- [DIRECTIONS]: All of the data below should be written out exactly.

- [DATA PROVIDED]:
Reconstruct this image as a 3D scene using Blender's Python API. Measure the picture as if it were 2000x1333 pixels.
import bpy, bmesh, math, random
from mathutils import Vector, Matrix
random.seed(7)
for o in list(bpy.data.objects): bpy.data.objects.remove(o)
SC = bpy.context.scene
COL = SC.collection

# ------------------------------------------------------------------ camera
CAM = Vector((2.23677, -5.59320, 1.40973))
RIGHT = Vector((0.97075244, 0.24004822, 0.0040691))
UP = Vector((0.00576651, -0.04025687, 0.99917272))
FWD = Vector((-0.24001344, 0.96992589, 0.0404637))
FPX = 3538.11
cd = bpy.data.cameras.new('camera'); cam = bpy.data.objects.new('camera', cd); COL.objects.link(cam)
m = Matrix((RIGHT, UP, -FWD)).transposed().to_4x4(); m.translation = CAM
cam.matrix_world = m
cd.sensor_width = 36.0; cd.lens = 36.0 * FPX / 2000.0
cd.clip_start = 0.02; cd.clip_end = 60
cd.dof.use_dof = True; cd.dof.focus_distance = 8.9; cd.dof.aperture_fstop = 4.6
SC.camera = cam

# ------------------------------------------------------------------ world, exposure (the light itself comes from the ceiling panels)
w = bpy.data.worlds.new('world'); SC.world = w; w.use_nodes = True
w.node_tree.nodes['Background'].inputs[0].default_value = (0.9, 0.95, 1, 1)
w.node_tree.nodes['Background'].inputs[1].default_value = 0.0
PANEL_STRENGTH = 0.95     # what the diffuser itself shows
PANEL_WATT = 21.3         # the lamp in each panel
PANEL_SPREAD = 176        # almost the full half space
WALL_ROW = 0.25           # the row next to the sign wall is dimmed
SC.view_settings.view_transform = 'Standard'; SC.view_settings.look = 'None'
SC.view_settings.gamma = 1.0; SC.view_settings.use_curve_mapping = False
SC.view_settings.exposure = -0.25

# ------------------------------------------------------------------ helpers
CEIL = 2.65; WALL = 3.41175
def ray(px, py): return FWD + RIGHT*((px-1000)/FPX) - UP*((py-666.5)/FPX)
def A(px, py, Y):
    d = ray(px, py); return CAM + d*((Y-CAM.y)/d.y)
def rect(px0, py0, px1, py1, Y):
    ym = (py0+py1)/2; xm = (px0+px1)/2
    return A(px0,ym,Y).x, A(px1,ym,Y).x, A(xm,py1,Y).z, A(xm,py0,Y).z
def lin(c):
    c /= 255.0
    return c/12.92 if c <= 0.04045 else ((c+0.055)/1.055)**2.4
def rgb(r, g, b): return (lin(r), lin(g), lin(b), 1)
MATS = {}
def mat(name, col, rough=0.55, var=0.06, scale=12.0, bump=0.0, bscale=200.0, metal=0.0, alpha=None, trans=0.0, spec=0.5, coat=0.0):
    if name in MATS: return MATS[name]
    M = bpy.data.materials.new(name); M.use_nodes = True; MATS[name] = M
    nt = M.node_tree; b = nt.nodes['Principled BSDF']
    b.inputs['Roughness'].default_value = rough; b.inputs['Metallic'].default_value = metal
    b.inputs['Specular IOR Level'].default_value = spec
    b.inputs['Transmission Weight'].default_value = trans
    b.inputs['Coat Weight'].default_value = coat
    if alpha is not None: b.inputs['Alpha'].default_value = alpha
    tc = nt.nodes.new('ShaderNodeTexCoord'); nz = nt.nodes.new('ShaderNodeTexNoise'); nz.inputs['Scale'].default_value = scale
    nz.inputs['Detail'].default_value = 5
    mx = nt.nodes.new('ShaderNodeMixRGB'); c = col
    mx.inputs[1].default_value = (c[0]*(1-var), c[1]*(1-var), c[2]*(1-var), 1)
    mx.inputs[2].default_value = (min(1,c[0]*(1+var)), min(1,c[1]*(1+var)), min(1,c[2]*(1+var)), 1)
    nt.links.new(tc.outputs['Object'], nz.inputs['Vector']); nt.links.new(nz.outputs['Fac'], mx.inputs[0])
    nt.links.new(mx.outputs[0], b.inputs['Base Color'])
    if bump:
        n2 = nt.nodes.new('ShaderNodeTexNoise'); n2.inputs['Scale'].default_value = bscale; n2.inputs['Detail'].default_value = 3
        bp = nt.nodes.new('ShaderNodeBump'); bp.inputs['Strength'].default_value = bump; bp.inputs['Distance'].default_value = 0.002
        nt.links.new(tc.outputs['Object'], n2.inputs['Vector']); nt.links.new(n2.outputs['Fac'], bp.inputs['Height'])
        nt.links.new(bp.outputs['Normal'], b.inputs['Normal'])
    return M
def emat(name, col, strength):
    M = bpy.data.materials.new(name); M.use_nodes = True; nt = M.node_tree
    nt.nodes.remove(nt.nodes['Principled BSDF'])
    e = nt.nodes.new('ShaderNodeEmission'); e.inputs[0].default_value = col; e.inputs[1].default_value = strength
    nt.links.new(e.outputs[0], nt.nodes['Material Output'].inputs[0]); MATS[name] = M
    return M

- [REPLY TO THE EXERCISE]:
Reconstruct this image as a 3D scene using Blender's Python API. Measure the picture as if it were 2000x1333 pixels.
import bpy, bmesh, math, random
from mathutils import Vector, Matrix
random.seed(7)
for o in list(bpy.data.objects): bpy.data.objects.remove(o)
SC = bpy.context.scene
COL = SC.collection

# ------------------------------------------------------------------ camera
CAM = Vector((2.23677, -5.59320, 1.40973))
RIGHT = Vector((0.97075244, 0.24004822, 0.0040691))
UP = Vector((0.00576651, -0.04025687, 0.99917272))
FWD = Vector((-0.24001344, 0.96992589, 0.0404637))
FPX = 3538.11
cd = bpy.data.cameras.new('camera'); cam = bpy.data.objects.new('camera', cd); COL.objects.link(cam)
m = Matrix((RIGHT, UP, -FWD)).transposed().to_4x4(); m.translation = CAM
cam.matrix_world = m
cd.sensor_width = 36.0; cd.lens = 36.0 * FPX / 2000.0
cd.clip_start = 0.02; cd.clip_end = 60
cd.dof.use_dof = True; cd.dof.focus_distance = 8.9; cd.dof.aperture_fstop = 4.6
SC.camera = cam

# ------------------------------------------------------------------ world, exposure (the light itself comes from the ceiling panels)
w = bpy.data.worlds.new('world'); SC.world = w; w.use_nodes = True
w.node_tree.nodes['Background'].inputs[0].default_value = (0.9, 0.95, 1, 1)
w.node_tree.nodes['Background'].inputs[1].default_value = 0.0
PANEL_STRENGTH = 0.95     # what the diffuser itself shows
PANEL_WATT = 21.3         # the lamp in each panel
PANEL_SPREAD = 176        # almost the full half space
WALL_ROW = 0.25           # the row next to the sign wall is dimmed
SC.view_settings.view_transform = 'Standard'; SC.view_settings.look = 'None'
SC.view_settings.gamma = 1.0; SC.view_settings.use_curve_mapping = False
SC.view_settings.exposure = -0.25

# ------------------------------------------------------------------ helpers
CEIL = 2.65; WALL = 3.41175
def ray(px, py): return FWD + RIGHT*((px-1000)/FPX) - UP*((py-666.5)/FPX)
def A(px, py, Y):
    d = ray(px, py); return CAM + d*((Y-CAM.y)/d.y)
def rect(px0, py0, px1, py1, Y):
    ym = (py0+py1)/2; xm = (px0+px1)/2
    return A(px0,ym,Y).x, A(px1,ym,Y).x, A(xm,py1,Y).z, A(xm,py0,Y).z
def lin(c):
    c /= 255.0
    return c/12.92 if c <= 0.04045 else ((c+0.055)/1.055)**2.4
def rgb(r, g, b): return (lin(r), lin(g), lin(b), 1)
MATS = {}
def mat(name, col, rough=0.55, var=0.06, scale=12.0, bump=0.0, bscale=200.0, metal=0.0, alpha=None, trans=0.0, spec=0.5, coat=0.0):
    if name in MATS: return MATS[name]
    M = bpy.data.materials.new(name); M.use_nodes = True; MATS[name] = M
    nt = M.node_tree; b = nt.nodes['Principled BSDF']
    b.inputs['Roughness'].default_value = rough; b.inputs['Metallic'].default_value = metal
    b.inputs['Specular IOR Level'].default_value = spec
    b.inputs['Transmission Weight'].default_value = trans
    b.inputs['Coat Weight'].default_value = coat
    if alpha is not None: b.inputs['Alpha'].default_value = alpha
    tc = nt.nodes.new('ShaderNodeTexCoord'); nz = nt.nodes.new('ShaderNodeTexNoise'); nz.inputs['Scale'].default_value = scale
    nz.inputs['Detail'].default_value = 5
    mx = nt.nodes.new('ShaderNodeMixRGB'); c = col
    mx.inputs[1].default_value = (c[0]*(1-var), c[1]*(1-var), c[2]*(1-var), 1)
    mx.inputs[2].default_value = (min(1,c[0]*(1+var)), min(1,c[1]*(1+var)), min(1,c[2]*(1+var)), 1)
    nt.links.new(tc.outputs['Object'], nz.inputs['Vector']); nt.links.new(nz.outputs['Fac'], mx.inputs[0])
    nt.links.new(mx.outputs[0], b.inputs['Base Color'])
    if bump:
        n2 = nt.nodes.new('ShaderNodeTexNoise'); n2.inputs['Scale'].default_value = bscale; n2.inputs['Detail'].default_value = 3
        bp = nt.nodes.new('ShaderNodeBump'); bp.inputs['Strength'].default_value = bump; bp.inputs['Distance'].default_value = 0.002
        nt.links.new(tc.outputs['Object'], n2.inputs['Vector']); nt.links.new(n2.outputs['Fac'], bp.inputs['Height'])
        nt.links.new(bp.outputs['Normal'], b.inputs['Normal'])
    return M
def emat(name, col, strength):
    M = bpy.data.materials.new(name); M.use_nodes = True; nt = M.node_tree
    nt.nodes.remove(nt.nodes['Principled BSDF'])
    e = nt.nodes.new('ShaderNodeEmission'); e.inputs[0].default_value = col; e.inputs[1].default_value = strength
    nt.links.new(e.outputs[0], nt.nodes['Material Output'].inputs[0]); MATS[name] = M
    return M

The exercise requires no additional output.